Barefoot 100m on Ice World Record

I can’t say that I’ve ever tried running barefoot on ice, so I may be entirely of base with this statement: I think this record is pretty soft:

The fastest time to run 100 m (328 ft) barefoot on ice is 17.35 sec set by Nico Surings (Netherlands) at the Ijssportcentrum in Eindhoven, Netherlands, on December 8, 2006.

High school boys can go sub-11 seconds wearing spikes on a track. Does taking away the shoes and throwing in some ice justify the 6+ second difference?

6 thoughts on “Barefoot 100m on Ice World Record”

  1. I would say there is a lack of talent in the pool. Cripes, I could run 100 m with my pants around my ankles and smoking two cigarettes at once and have it timed. Then we could call that time a world record for the Pride 100 m Dash. Until some real athlete bothers to run the Pride 100 m Dash and break my WR.

  2. What were the ice conditions?

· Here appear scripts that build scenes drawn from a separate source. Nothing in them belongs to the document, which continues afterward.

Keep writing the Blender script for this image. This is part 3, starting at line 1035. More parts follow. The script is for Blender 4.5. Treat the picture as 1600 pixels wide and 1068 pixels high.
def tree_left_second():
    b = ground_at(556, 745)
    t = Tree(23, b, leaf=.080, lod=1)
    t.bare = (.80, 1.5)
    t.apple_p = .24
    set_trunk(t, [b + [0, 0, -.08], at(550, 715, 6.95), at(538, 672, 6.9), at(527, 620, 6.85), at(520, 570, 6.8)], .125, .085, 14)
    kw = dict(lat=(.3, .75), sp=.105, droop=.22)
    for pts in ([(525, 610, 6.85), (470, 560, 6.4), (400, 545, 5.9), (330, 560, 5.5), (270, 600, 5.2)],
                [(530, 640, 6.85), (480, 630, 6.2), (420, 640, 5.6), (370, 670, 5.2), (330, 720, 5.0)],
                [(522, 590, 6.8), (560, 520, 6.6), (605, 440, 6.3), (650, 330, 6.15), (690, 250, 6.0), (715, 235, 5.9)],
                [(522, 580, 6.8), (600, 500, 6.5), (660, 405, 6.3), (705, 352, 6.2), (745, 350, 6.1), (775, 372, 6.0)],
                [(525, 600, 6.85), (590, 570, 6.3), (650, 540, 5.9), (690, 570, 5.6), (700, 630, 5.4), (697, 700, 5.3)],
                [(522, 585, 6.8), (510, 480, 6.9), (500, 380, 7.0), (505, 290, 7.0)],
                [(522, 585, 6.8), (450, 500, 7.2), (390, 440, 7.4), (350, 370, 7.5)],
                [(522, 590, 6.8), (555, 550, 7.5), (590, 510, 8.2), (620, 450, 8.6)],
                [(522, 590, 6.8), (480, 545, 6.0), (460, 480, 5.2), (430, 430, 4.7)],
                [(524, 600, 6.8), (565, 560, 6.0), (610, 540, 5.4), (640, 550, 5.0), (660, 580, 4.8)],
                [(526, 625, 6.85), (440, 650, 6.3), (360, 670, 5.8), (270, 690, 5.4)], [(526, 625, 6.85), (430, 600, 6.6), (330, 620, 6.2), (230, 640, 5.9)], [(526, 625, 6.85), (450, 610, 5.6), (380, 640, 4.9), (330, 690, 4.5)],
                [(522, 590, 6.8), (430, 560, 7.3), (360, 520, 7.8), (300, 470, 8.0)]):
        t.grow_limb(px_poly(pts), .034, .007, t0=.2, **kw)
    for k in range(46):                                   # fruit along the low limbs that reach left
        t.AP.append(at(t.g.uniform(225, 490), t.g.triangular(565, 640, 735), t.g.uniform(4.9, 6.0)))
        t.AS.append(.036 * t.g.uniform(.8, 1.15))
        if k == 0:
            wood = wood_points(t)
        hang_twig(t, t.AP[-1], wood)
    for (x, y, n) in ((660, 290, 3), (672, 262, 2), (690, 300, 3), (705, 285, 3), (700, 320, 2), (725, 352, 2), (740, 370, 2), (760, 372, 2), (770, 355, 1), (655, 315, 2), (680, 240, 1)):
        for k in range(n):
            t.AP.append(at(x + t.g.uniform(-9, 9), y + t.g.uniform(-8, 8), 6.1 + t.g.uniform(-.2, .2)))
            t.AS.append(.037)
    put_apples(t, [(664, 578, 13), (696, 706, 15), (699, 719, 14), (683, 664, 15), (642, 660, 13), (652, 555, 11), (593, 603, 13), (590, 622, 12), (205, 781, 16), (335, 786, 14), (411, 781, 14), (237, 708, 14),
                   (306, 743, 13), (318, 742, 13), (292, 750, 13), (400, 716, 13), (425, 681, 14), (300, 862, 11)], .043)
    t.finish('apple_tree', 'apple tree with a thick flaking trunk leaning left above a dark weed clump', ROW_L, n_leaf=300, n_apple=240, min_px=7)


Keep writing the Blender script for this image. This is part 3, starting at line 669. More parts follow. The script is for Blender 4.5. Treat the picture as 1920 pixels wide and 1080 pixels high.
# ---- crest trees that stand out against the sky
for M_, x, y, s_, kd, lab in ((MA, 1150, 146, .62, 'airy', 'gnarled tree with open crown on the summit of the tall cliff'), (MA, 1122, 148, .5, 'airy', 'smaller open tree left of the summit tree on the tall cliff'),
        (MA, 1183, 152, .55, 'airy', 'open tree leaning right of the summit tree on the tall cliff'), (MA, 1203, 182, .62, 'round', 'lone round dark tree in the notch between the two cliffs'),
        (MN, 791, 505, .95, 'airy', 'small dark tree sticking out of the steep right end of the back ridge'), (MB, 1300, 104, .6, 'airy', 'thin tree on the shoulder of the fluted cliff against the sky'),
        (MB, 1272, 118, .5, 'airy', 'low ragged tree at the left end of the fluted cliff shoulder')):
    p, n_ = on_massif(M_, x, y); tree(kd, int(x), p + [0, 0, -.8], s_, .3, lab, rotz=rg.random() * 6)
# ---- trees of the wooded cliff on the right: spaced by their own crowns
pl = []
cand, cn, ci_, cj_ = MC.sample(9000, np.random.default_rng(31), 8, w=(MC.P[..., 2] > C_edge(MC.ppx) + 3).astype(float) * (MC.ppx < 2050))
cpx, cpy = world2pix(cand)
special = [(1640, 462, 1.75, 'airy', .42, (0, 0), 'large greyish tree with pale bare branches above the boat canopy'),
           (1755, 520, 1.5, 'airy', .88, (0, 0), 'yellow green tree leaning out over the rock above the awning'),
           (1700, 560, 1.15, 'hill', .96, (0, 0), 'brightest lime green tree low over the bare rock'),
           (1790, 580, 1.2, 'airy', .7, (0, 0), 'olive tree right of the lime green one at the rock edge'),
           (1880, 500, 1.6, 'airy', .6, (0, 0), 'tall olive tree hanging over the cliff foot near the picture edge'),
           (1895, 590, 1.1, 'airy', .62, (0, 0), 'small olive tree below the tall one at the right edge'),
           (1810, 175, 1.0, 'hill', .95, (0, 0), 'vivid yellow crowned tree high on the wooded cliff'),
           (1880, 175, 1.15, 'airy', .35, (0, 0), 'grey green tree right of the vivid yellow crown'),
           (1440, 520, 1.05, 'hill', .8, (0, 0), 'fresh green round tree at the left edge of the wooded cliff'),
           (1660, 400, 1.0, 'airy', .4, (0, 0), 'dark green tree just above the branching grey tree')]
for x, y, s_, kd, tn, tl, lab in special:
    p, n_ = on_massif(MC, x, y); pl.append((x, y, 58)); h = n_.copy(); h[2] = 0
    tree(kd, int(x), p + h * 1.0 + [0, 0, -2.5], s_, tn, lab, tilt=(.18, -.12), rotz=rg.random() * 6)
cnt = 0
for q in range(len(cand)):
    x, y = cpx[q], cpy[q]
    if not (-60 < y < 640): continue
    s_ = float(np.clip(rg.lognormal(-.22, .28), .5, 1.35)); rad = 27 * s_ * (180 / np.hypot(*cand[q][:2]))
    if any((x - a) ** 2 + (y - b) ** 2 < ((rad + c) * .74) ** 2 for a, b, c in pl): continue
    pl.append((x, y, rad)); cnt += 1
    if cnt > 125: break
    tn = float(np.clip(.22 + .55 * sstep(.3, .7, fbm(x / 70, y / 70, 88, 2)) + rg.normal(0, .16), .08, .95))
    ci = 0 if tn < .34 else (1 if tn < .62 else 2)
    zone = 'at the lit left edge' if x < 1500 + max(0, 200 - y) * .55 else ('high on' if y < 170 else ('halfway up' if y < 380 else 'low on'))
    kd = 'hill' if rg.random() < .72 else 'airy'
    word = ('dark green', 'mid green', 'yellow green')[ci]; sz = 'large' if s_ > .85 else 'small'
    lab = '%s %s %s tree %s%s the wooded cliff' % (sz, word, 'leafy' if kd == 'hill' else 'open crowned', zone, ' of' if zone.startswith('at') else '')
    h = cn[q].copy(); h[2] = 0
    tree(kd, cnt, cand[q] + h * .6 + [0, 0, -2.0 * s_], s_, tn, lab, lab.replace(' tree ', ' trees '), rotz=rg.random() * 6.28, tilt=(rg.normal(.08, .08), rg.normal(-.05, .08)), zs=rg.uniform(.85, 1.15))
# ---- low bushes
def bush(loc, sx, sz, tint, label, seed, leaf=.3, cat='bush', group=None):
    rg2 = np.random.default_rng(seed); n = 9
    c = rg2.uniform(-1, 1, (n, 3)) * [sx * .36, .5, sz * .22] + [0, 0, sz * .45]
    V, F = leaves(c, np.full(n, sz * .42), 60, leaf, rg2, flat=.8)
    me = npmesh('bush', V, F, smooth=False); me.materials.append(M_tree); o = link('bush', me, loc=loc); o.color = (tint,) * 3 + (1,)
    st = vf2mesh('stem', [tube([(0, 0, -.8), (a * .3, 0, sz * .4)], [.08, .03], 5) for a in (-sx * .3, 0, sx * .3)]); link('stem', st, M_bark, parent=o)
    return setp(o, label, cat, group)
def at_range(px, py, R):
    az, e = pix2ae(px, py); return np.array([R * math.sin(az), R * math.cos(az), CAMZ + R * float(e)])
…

Seems like colder, harder ice would provide far less traction than slush. I think they need a standard air temp attached to keep posers from stealing the crown.

  3. Having consistent ice is a HUGE factor here. I’m imagining an Olympic speed skating style surface, but maybe I’m giving Nico more credit than he deserves?

  4. I’ll get with my USATF brethren and discuss. Maybe we’ll sponsor a race on Lake Nokomis this winter–a 100m Ice Dash. Winner gets a shot of Jamison.

  5. Time to make corrections–it is Jameson, at least if you’re buying for me, I’ll pass on the Jamison.

    Ice and traction myth-busting–traction is better on colder ice because it is drier, ice is much more slippery if it has a sheen of water on top. As for the traction of colder barefeet, likely the reverse, but you could always keep your feet warm until seconds before making your 17 second dash.

    Netherlands sprinters–I don’t know about Nico, but in general the Netherlands measures up athletically with the world; as for specific to Netherlands barefoot sprinters, I imagine this is pretty open since, after all, who is the competition, eh?

    As for sprinting on ice, sure, once you reach speed, there is little difference due to surface (both ground and shoe/foot), but undoubtedly those precious 6-7 seconds are lost in the first 30-40 yards before reaching your cheetah speed.

    As for legit or not–Tyson Gay versus Nico, the first 10-20 sprints I would definitely put my money on Nico for the experience factor of building speed without traction. After that, if Tyson hasn’t pulled both hamstrings or fallen twisting an ankle, he might be figuring it out and start to use his (likely) superior top-end speed to close the gap, so who knows.

    But, given my northern youthful experience growing up on ice, I’m thinking 17 seconds for 100m is pretty legit. At least, I’d take it.